## start

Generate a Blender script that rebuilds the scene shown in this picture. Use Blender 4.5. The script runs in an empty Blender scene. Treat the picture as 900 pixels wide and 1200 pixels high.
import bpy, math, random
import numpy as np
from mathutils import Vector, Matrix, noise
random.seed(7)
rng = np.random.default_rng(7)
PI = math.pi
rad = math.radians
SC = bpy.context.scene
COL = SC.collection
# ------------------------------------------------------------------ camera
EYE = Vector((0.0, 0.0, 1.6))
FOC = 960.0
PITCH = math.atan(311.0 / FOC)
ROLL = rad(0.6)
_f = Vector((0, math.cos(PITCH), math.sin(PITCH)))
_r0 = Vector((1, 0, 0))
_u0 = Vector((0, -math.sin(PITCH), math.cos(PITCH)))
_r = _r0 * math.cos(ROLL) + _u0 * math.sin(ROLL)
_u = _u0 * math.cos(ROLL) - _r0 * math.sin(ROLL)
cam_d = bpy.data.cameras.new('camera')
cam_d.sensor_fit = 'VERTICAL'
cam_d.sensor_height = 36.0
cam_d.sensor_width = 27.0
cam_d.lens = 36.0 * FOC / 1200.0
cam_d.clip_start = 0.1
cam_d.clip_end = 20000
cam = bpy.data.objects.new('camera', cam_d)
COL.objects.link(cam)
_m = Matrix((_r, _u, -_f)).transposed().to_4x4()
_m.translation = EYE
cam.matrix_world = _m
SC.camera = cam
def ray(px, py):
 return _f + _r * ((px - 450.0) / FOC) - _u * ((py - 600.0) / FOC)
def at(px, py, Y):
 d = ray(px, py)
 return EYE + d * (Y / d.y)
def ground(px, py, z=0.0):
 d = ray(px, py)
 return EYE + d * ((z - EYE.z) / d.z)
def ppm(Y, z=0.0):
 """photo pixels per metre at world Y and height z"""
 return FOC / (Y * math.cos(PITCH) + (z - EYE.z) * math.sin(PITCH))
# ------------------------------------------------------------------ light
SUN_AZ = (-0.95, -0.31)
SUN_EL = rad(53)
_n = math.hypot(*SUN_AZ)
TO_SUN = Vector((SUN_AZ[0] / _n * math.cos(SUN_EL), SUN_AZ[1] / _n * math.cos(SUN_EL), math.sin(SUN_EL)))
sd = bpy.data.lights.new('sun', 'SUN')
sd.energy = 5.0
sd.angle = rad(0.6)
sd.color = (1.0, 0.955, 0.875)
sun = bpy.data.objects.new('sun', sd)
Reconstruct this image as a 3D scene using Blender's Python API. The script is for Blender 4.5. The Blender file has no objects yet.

## end

● **Instructions to follow**: Without changing a word, restate the whole listing.

● **The completed task**:
Generate a Blender script that rebuilds the scene shown in this picture. Use Blender 4.5. The script runs in an empty Blender scene. Treat the picture as 900 pixels wide and 1200 pixels high.
import bpy, math, random
import numpy as np
from mathutils import Vector, Matrix, noise
random.seed(7)
rng = np.random.default_rng(7)
PI = math.pi
rad = math.radians
SC = bpy.context.scene
COL = SC.collection
# ------------------------------------------------------------------ camera
EYE = Vector((0.0, 0.0, 1.6))
FOC = 960.0
PITCH = math.atan(311.0 / FOC)
ROLL = rad(0.6)
_f = Vector((0, math.cos(PITCH), math.sin(PITCH)))
_r0 = Vector((1, 0, 0))
_u0 = Vector((0, -math.sin(PITCH), math.cos(PITCH)))
_r = _r0 * math.cos(ROLL) + _u0 * math.sin(ROLL)
_u = _u0 * math.cos(ROLL) - _r0 * math.sin(ROLL)
cam_d = bpy.data.cameras.new('camera')
cam_d.sensor_fit = 'VERTICAL'
cam_d.sensor_height = 36.0
cam_d.sensor_width = 27.0
cam_d.lens = 36.0 * FOC / 1200.0
cam_d.clip_start = 0.1
cam_d.clip_end = 20000
cam = bpy.data.objects.new('camera', cam_d)
COL.objects.link(cam)
_m = Matrix((_r, _u, -_f)).transposed().to_4x4()
_m.translation = EYE
cam.matrix_world = _m
SC.camera = cam
def ray(px, py):
 return _f + _r * ((px - 450.0) / FOC) - _u * ((py - 600.0) / FOC)
def at(px, py, Y):
 d = ray(px, py)
 return EYE + d * (Y / d.y)
def ground(px, py, z=0.0):
 d = ray(px, py)
 return EYE + d * ((z - EYE.z) / d.z)
def ppm(Y, z=0.0):
 """photo pixels per metre at world Y and height z"""
 return FOC / (Y * math.cos(PITCH) + (z - EYE.z) * math.sin(PITCH))
# ------------------------------------------------------------------ light
SUN_AZ = (-0.95, -0.31)
SUN_EL = rad(53)
_n = math.hypot(*SUN_AZ)
TO_SUN = Vector((SUN_AZ[0] / _n * math.cos(SUN_EL), SUN_AZ[1] / _n * math.cos(SUN_EL), math.sin(SUN_EL)))
sd = bpy.data.lights.new('sun', 'SUN')
sd.energy = 5.0
sd.angle = rad(0.6)
sd.color = (1.0, 0.955, 0.875)
sun = bpy.data.objects.new('sun', sd)
Reconstruct this image as a 3D scene using Blender's Python API. The script is for Blender 4.5. The Blender file has no objects yet.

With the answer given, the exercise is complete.